En plus de cela, les deux pays ont engagé “ une réflexion (…) pour réaliser une deuxième canalisation directe de l'Algérie vers l'Europe pour le transport de l'hydrogène vert “. Cela consiste à produire “cette matière en Algérie et la commercialiser en Allemagne et en Europe, à travers le projet du Corridor Sud H2 qui consiste à réaliser un gazoduc de transport de l'hydrogène via la Mer Méditerranée, qui est actuellement à l'étude entre l'Allemagne, l'Autriche, l'Italie, la Tunisie et l'Algérie “, a indiqué Mohamed Arkab.

Le transfert de technologie est sans doute l’autre grand chantier que recherche l’Algérie.
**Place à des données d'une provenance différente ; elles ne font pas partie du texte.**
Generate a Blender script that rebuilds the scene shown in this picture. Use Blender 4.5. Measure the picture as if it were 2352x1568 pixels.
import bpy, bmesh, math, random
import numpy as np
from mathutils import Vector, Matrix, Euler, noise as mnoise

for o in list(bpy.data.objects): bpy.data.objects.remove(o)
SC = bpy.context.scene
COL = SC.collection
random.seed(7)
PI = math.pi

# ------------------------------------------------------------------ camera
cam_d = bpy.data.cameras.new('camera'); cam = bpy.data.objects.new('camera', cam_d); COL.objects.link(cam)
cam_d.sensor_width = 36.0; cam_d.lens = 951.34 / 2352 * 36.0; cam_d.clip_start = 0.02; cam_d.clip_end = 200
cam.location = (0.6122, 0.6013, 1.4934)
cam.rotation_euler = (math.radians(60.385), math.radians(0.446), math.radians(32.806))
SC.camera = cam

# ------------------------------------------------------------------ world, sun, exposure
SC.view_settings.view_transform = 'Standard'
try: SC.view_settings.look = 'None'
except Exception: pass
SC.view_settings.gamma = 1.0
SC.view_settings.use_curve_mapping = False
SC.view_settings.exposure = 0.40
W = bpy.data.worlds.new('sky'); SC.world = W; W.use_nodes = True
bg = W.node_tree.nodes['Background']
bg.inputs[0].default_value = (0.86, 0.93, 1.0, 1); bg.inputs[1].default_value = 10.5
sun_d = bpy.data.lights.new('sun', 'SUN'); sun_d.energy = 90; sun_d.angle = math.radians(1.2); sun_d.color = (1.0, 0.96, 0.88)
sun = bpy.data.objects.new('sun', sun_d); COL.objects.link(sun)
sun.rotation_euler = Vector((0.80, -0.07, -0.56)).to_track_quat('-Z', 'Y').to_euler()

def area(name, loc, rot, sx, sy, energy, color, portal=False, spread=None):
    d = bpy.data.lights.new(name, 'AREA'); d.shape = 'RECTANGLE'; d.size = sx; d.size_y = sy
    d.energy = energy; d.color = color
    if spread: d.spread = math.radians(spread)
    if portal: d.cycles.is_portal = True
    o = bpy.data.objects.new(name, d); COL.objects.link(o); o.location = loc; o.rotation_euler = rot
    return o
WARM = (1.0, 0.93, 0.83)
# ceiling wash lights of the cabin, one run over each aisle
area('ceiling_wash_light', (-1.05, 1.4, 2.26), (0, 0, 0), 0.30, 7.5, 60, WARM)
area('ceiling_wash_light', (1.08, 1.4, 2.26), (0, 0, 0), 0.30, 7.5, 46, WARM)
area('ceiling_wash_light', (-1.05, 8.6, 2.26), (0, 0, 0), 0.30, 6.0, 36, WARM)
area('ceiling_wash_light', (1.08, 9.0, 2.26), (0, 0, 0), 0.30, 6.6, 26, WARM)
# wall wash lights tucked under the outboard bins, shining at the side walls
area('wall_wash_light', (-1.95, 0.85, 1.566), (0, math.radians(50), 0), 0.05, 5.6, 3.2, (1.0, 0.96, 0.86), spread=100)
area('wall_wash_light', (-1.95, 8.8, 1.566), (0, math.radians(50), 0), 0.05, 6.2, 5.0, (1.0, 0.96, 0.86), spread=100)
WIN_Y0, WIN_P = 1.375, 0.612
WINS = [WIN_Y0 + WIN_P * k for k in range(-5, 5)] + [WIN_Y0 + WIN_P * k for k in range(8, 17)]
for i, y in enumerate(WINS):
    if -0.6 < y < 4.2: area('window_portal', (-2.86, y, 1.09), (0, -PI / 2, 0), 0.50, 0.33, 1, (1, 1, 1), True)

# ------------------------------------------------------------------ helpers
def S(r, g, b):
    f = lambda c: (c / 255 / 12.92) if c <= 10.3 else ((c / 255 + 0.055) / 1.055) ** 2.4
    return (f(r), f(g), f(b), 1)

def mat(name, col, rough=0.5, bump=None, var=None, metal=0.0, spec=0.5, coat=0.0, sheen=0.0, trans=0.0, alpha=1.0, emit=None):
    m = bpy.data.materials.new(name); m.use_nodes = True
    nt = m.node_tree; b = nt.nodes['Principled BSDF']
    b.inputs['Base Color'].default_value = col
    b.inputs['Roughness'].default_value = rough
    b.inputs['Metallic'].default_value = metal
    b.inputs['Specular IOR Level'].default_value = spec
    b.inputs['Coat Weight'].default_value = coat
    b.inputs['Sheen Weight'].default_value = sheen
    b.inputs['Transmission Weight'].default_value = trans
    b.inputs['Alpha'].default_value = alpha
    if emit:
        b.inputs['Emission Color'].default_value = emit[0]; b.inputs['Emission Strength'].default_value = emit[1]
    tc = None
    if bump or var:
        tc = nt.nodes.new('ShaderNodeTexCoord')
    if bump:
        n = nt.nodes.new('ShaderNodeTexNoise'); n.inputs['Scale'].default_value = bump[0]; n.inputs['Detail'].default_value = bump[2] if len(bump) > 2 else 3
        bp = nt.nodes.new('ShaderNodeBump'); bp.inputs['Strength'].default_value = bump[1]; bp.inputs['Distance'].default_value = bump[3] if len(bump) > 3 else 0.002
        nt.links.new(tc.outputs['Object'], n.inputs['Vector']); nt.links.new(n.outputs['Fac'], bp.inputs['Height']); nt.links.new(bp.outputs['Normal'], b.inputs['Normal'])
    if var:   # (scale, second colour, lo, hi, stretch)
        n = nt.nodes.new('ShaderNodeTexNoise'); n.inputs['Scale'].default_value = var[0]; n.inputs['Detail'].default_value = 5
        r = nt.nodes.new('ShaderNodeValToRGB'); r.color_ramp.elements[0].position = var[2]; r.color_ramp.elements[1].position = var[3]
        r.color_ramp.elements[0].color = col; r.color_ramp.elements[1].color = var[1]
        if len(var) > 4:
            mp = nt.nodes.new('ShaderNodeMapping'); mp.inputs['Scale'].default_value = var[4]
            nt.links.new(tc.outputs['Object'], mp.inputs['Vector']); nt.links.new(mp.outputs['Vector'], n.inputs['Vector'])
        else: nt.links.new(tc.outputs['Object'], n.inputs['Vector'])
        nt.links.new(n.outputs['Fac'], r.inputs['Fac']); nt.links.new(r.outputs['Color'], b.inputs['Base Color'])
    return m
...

Car, si des pays comme l’Allemagne cherchent à acheter du gaz algérien, “ c’est par opportunisme, par défaut “ suite au conflit avec la Russie ; avertit Aziz Touahri, économiste spécialiste des questions énergétiques. Selon lui, c’est pour profiter de cette situation que l’Algérie cherche à “ bénéficier de la technologie allemande “ dans le domaine des énergies renouvelables, notamment l’hydrogène vert.